8. The solar module of claim 1 further comprising a silvered reflector surface behind said reflection grating hologram.

9. The solar module of claim 1, oriented so that solar radiation is incident on said outer surface of said first substrate.

10. The solar module of claim 1 further comprising a reflection grating hologram formed on said transmission grating hologram.

11. The solar module of claim 1 wherein said transmission grating hologram is supported on said inner major surface of said optically transparent substrate.

12. The solar module of claim 1 wherein said transmission grating hologram is formed on said inner major surface of said optically transparent substrate.

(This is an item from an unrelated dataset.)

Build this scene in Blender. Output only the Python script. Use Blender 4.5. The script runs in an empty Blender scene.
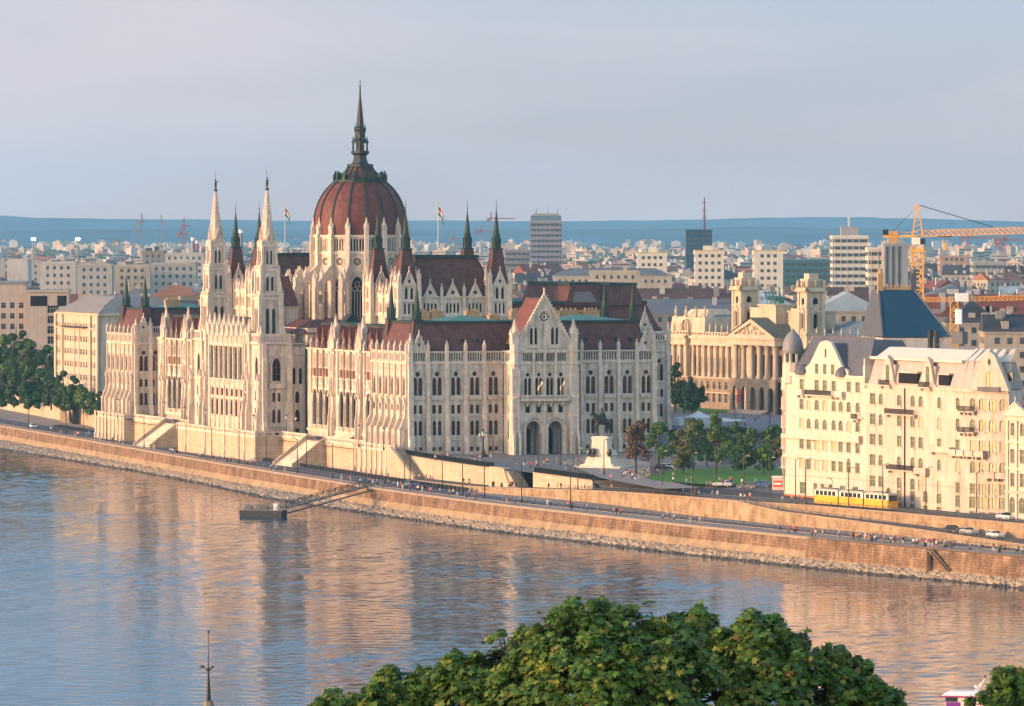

13. The solar module of claim 1 wherein said reflection grating hologram is supported on said inner major surface of said second substrate.

14. The solar module of claim 1 wherein said reflection grating hologram is formed on said inner major surface of said second substrate.

15. A method of fabricating a holographically enhanced photovoltaic solar module, said method comprising:

providing a first substrate having an outer major surface and an inner major surface, substantially parallel to each other, said first substrate being optically transparent and including a transmission grating hologram on said inner major surface of said optically transparent substrate;

providing a second substrate having an outer major surface and an inner major surface, substantially parallel to each other, said second substrate including a reflection grating hologram on said inner major surface of said second substrate; and

interposing at least one solar cell between said transmission grating hologram and said reflection grating hologram and oriented perpendicular thereto.

16. The method of claim 15 wherein said transmission grating hologram is prepared by interfering two laser beams at two different angles on the same side of a photosensitive recording medium.

17. The method of claim 15 wherein said reflection grating hologram is pre-pared by interfering two laser beams at two different angles on the same side of a photosensitive recording medium.

18. A method of directing solar radiation to at least one solar cell, said method comprising:

providing a holographically enhanced photovoltaic solar module, comprising: a first substrate having an outer major surface and an inner major surface, substantially parallel to each other, said first substrate being optically transparent and including a transmission grating hologram on said inner major surface of said optically transparent substrate, a second substrate having an outer major surface and an inner major surface, substantially parallel to each other, said second substrate including a reflection grating hologram on said inner major surface of said second substrate, and said at least one solar cell interposed between said transmission grating hologram and said reflection grating hologram and oriented perpendicular thereto; and

introducing said solar radiation onto said outer major surface of said first substrate.